L’impasto ottenuto dallo spappolamento degli stracci veniva versato in una grande vasca circolare, detta “tina”, dove il cartaro lo mescolava. Prelevata poi una parte di impasto, veniva posta in uno stampo rettangolare che gli conferiva la forma del foglio. Dei fili metallici imprimevano un logo, ovvero la filigrana, che marchiava l’originalità del lavoro artigiano.
Gli spandituri
Dopo aver preso la forma del foglio, la carta di Amalfi veniva trasferita negli spandituri, degli ampi locali finestrati nei piani superiori della cartiera, adibiti all’essiccazione. Una volta asciutta, la carta andava incontro al processo di collatura, durante il quale la si faceva bollire insieme agli scarti della concia del coniglio, con lo scopo di renderla più resistente e adatta alla scrittura. Fuori dal pentolone, la si pressava nuovamente e la si rimetteva ad asciugare.

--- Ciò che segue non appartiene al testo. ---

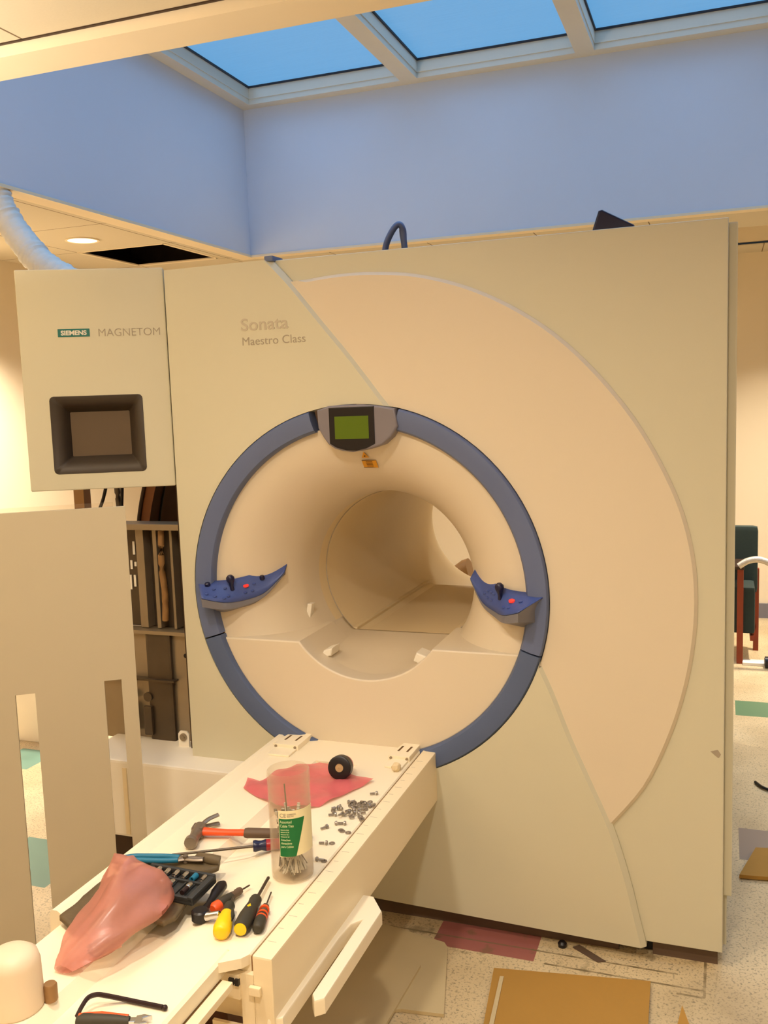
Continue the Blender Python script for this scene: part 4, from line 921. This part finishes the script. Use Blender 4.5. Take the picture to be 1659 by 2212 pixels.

La carta di Amalfi e l’industrializzazione
Giunse il XIX secolo e, con esso, l’industrializzazione, il commercio globale e, come abbiamo già detto, la cellulosa. Le cartiere amalfitane iniziarono a soffrire e ad arrancare per rimanere al passo con i tempi. Ben presto, quella che prima era una collocazione strategica, come la Valle dei Mulini, adesso era un luogo impraticabile, difficile da collegare con la rete stradale e ferroviaria. La dipendenza dall’acqua era un altro punto debole: alluvioni e siccità erano pericoli sempre dietro l’angolo – nel 1954, infatti, un’alluvione devastò la città e distrusse numerose cartiere. Infine, i macchinari erano ormai antiquati e l’approvvigionamento delle materie prime sempre più difficoltoso.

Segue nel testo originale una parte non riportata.